There are a few different tools in the corporate innovation toolbox. One is obviously M&A. If you cannot afford to run the experiments entirely, you let startups prove out their business externally, buy them and attach them as a new business unit. And all of sudden, you made a transition to a new business unit that is already proven. Of course you pay a premium for that and most acquisition still fail to integrate.

Then you have investments, which are somewhat halfway there. It’s a small bet on a company that is still developing. You want to support them, help them to be successful in the market, learn through them and get a piece of their success.

There is also this concept of incubating projects that then get spun out into new business units. Cisco is known for doing this successfully. They’ll take a new idea, put together a team, fund it and then it either succeeds or fails. If it succeeds, Cisco will buy it back and make that team rich. But first, they let them sink or swim on their own outside of the company. A controversial approach but one that has worked repeatedly.
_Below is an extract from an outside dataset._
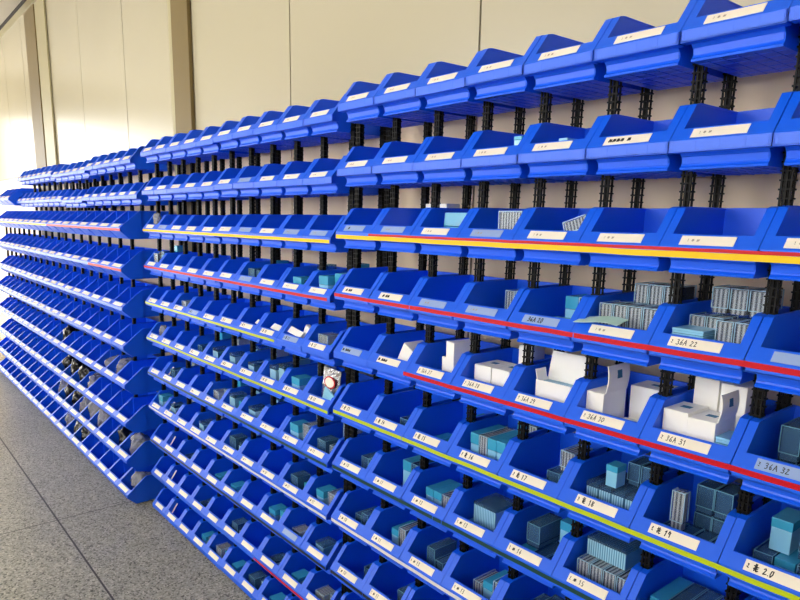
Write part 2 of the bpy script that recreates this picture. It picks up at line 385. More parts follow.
# ------------------------------------------------------------------ things in the bins
def origin(key):
    rk, r, k = key
    if rk == 'A': return XA+k, YA(ZA(r)), ZA(r)
    if rk == 'B': return XB-10+k, YB(ZB(r)), ZB(r) - (.03 if k < 5 else 0)
    return None
def where(key):
    rk, r, k = key
    return '%s bin, %s row, %s rack' % (ORD[k], ROWN[r], {'A': 'right', 'B': 'middle'}[rk])
MC = {}
def pbox_meshes(w, d, h, kind):
    k = (round(w, 3), round(d, 3), round(h, 3), kind)
    if k in MC: return MC[k]
    b = MB(); t = .006
    if kind in ('clear', 'smoke'):
        sm, em = (M['shell'], M['edge']) if kind == 'clear' else (M['smoke'], M['edge2'])
        b.box(-w/2, w/2, 0, d, 0, h*.22, sm); shell = b.mesh('box_base', bevel=.006)
        b = MB(); b.box(-w/2-.003, w/2+.003, -.003, d+.003, h*.23, h, sm)
        e = .008  # thin bars carry the painted edge highlights
        for sx in (-1, 1):
            xx = sx*(w/2-.002)
            for yy in (0, d): b.box(xx-e/2, xx+e/2, yy-e/2-.003, yy+e/2, h*.24, h-.004, em)
            b.box(xx-e/2, xx+e/2, 0, d, h-e, h+.001, em)
        for zz in (h*.24, h-e/2): b.box(-w/2, w/2, -.006, .002, zz-e/2, zz+e/2, em)
        lid = b.mesh('lid')
        b = MB(); b.box(-w/2+.014, w/2-.014, .008, d-.012, .014, h-.018, M['insert'] if kind == 'clear' else M['slate']); ins = b.mesh('contents', bevel=.004)
    elif kind == 'blue':
        b.box(-w/2, w/2, 0, d, 0, h*.7, M['paleblue']); b.box(-w/2+.01, w/2-.01, .003, .02, h*.05, h*.5, M['paleblue']); shell = b.mesh('box_base', bevel=.006)
        b = MB(); b.box(-w/2-.004, w/2+.004, -.004, d+.004, h*.71, h, M['teal']); lid = b.mesh('lid', bevel=.006); ins = None
    elif kind == 'bluestripe':
        b.box(-w/2, w/2, 0, d, 0, h*.85, M['insertb']); shell = b.mesh('box_base', bevel=.006)
        b = MB(); b.box(-w/2-.004, w/2+.004, -.004, d+.004, h*.86, h, M['smoke']); lid = b.mesh('lid', bevel=.006); ins = None
    MC[k] = (shell, lid, ins); return MC[k]
NAMEK = {'clear': ('clear striped plastic box', 'plastic_box'), 'smoke': ('smoky blue plastic box', 'plastic_box'), 'blue': ('pale blue teal-lidded box', 'plastic_box'), 'bluestripe': ('pale blue ribbed box', 'plastic_box')}
def pbox(key, x, y, z, w, d, h, kind='clear', rz=0, rx=0, ry=0, extra=''):
    if key not in BINS: return
    ox, oy, oz = origin(key)
    desc, nm = NAMEK[kind]
    o = ob(nm, None, loc=W(ox+x, oy+y, oz+z), rot=(rx, ry, rz))
    tag(o, '%s%s in %s' % (desc, (' '+extra) if extra else '', where(key)), 'plastic box', '%ses%s in %s' % (desc, (' '+extra) if extra else '', where(key)))
    sh, lid, ins = pbox_meshes(w, d, h, kind)
    ob('box_base', sh, o); ob('lid', lid, o)
    if ins: ob('contents', ins, o)
    return o
def flat(key, x, y, z, w, d, h, m='paleblue', rz=0, desc='pale blue flat plastic case', rx=0, ry=0):
    if key not in BINS: return
    ox, oy, oz = origin(key); b = MB(); b.box(-w/2, w/2, 0, d, 0, h*.5, M[m]); b.box(-w/2-.004, w/2+.004, -.004, d+.004, h*.52, h, M[m])
    o = ob('flat_case', b.mesh('flat_case', bevel=.005), loc=W(ox+x, oy+y, oz+z), rot=(rx, ry, rz))
    tag(o, '%s in %s' % (desc, where(key)), 'case', '%ss in %s' % (desc, where(key))); return o
def carton(key, x, y, z, w, d, h, rz=0, rx=0, ry=0, flap=None, label=None, top=True, desc='white carton', side=False):
    if key not in BINS: return
    ox, oy, oz = origin(key)
    o = ob('carton', None, loc=W(ox+x, oy+y, oz+z), rot=(rx, ry, rz)); m = M['carton']
    tag(o, '%s in %s' % (desc, where(key)), 'carton', 'white cartons of the right rack')
    b = MB(); t = .012
    if flap == 'open':
        b.box(-w/2, w/2, 0, t, 0, h, m); b.box(-w/2, w/2, d-t, d, 0, h, m); b.box(-w/2, -w/2+t, 0, d, 0, h, m); b.box(w/2-t, w/2, 0, d, 0, h, m); b.box(-w/2, w/2, 0, d, 0, t, m)
        ob('carton_body', b.mesh('carton_body', bevel=.004), o)
        b = MB(); b.box(-w/2+.02, w/2-.02, .02, d-.02, .02, h-.035, M['insertb']); ob('contents', b.mesh('contents'), o)
        b = MB(); b.box(-w/2, w/2, -.006, .006, 0, h*.95, m); f = ob('lid_flap', b.mesh('lid_flap', bevel=.003), o, loc=(0, (d-.01)*U, h*U), rot=(-.22, 0, 0))
        b = MB(); b.box(-.006, .006, 0, d*.75, 0, h*.35, m); ob('side_flap', b.mesh('side_flap', bevel=.003), o, loc=(-(w/2-.006)*U, .02*U, h*U), rot=(0, -.25, 0))
    else:
        b.box(-w/2, w/2, 0, d, 0, h, m); b.box(-w/2-.002, w/2+.002, .004, d*.96, h, h+.006, m)
        ob('carton_body', b.mesh('carton_body', bevel=.006), o)
        if flap:                                      # raised tall flap hinged on the right front
            b = MB(); fw, fh = flap; n = 6; vs = []; fs = []
            for i in range(n+1):
                a = i/n; c = .05*math.sin(a*2.2)
                for yy in (0, fw): vs.append((c, yy, a*fh)); vs.append((c+.012, yy, a*fh))
            for i in range(n):
                p, q = 4*i, 4*i+4
                fs += [(p, p+2, q+2, q), (p+1, q+1, q+3, p+3), (p, q, q+1, p+1), (p+2, p+3, q+3, q+2)]
            fs += [(0, 1, 3, 2), (4*n, 4*n+2, 4*n+3, 4*n+1)]
            b.add(vs, fs, m); f = ob('lid_flap', b.mesh('lid_flap'), o, loc=((w/2-.0)*U, .03*U, (h+.006)*U), rot=(0, -.12, 0))
            b = MB(); b.box(.052, .062, fw*.4, fw*.62, fh*.5, fh*.8, M['cartonlabel']); tag(ob('printed_mark', b.mesh('printed_mark'), f), 'blue printed mark')
        if label:
            b = MB(); b.box(-.055, .055, d*.42, d*.60, h+.0065, h+.009, M['cartonlabel']); tag(ob('printed_mark', b.mesh('printed_mark'), o), 'blue printed mark')
    return o
A = lambda r, k: ('A', r, k)
FL = -.142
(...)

Based on your experience in Ukraine and CEE, where do you see the region going in 5, maybe 10 years?

It can be a couple of different things or probably a combination. What I know is that population figures are actually inflated. Officially, Ukraine has something like 42M population. Really, it’s somewhere 36-38M because a lot of people are leaving. I think that’s probably the case for many countries in the region. People go to where they can find personal success. And nobody can blame them. After all, this is how I ended up in California. This is a major crisis for the region.

If you do not have a population, economic stagnation will set in. The local economy will shrink instead of growing as it becomes more difficult to find customers for products and services. It’s a bit of a death spiral. But if this gets fixed and an opportunity is shown, capital will follow to grow the local market. With the right focus, these countries can become hubs for certain new technology areas.

I can give you an example. In Kyiv, there is one university that is considered the best in the world in metallurgy. 3D printing in metal will soon become a very important industry and will change manufacturing. Ukraine has an opportunity to be the leader in that because it has the best specialized talent in that area. And talent is the one thing you cannot replicate.

You just need to add other components such as a little bit of money and some experienced mentors – for the lack of a better term – or other people that can help guide these engineers and scientists in commercializing their breakthroughs and turn them into revenue-producing companies.

Without this focus and with continued neglect of local ecosystems, Asia is going to kick Europe’s ass. Period. I encourage everyone to go to China, Taiwan, Singapore, Vietnam, and Philippines to see with their own eyes how quickly things are developing, how much support startups get, and how hard they are willing to work. Europe is a too proud and a bit lazy right now – risking losing all of its advantages. Don’t let it happen.